Наука не истинна, говорят после этого ученые люди, она полезна. А это в свою очередь вызывает так называемую антисциентистскую реакцию, которая тоже отлучает науку от истины, только с другой стороны. Истина, говорят здесь, вообще недоступна науке как таковой, истина дается только чревовещанием, постом и молитвой, созерцанием своего собственного пупка и т.д. Именно к этому и пришли бывшие друзья Ильенкова А. Арсеньев и Г. Батищев. И именно это возмутило Ильенкова, потому что ограничить науку, это значит ограничить разум. А ограниченность разума так же, как и его сон, рождает чудовищ. И это же означает законсервировать науку в ее прагматической, инструментальной и техницистской функции. В общем, это означает разорвать две по существу тождественные вещи Науку и Истину. И тогда Истину начинают относить по ведомству идеологии. То есть начинается самая настоящая софистика.
Истина – идеальна, польза – материальна. Поэтому понятно, что, изгоняя истину из науки, «ученые» лишают ее идеального характера. Она перестает быть идеалом и превращается в идола. И ей молятся именно как идолу, вымаливая у нее, как и наши предки-фетишисты, пропитание, одежду, крышу над головой и т.п. И идеальное этими «учеными» признается только «в голове», а не в реальности.

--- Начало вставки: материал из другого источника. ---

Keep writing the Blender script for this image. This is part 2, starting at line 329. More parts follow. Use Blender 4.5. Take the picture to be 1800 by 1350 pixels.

Фетишистское сознание не признает самостоятельного характера идеального. Оно или отождествляет его с материальным, или просто не знает, что это такое. Прямое отождествление идеального с материальным мы находим и в философии. Стоики, например, отождествляли душу с пневмой, а пневма – это некая смесь огня и воздуха. Разум они считали вещественным, само мышление отождествляли с говорением, а логику – с законами соединения слов со словами. Именно поэтому они и назвали науку о мышлении логикой, от них пошло это название, а «логос» – это, прежде всего, «слово». И слова с вещами соотносятся, как вещи: между ними чисто физическая, а не идеальная связь. Стоики, как и многие логики сегодня, не знали идеального значения.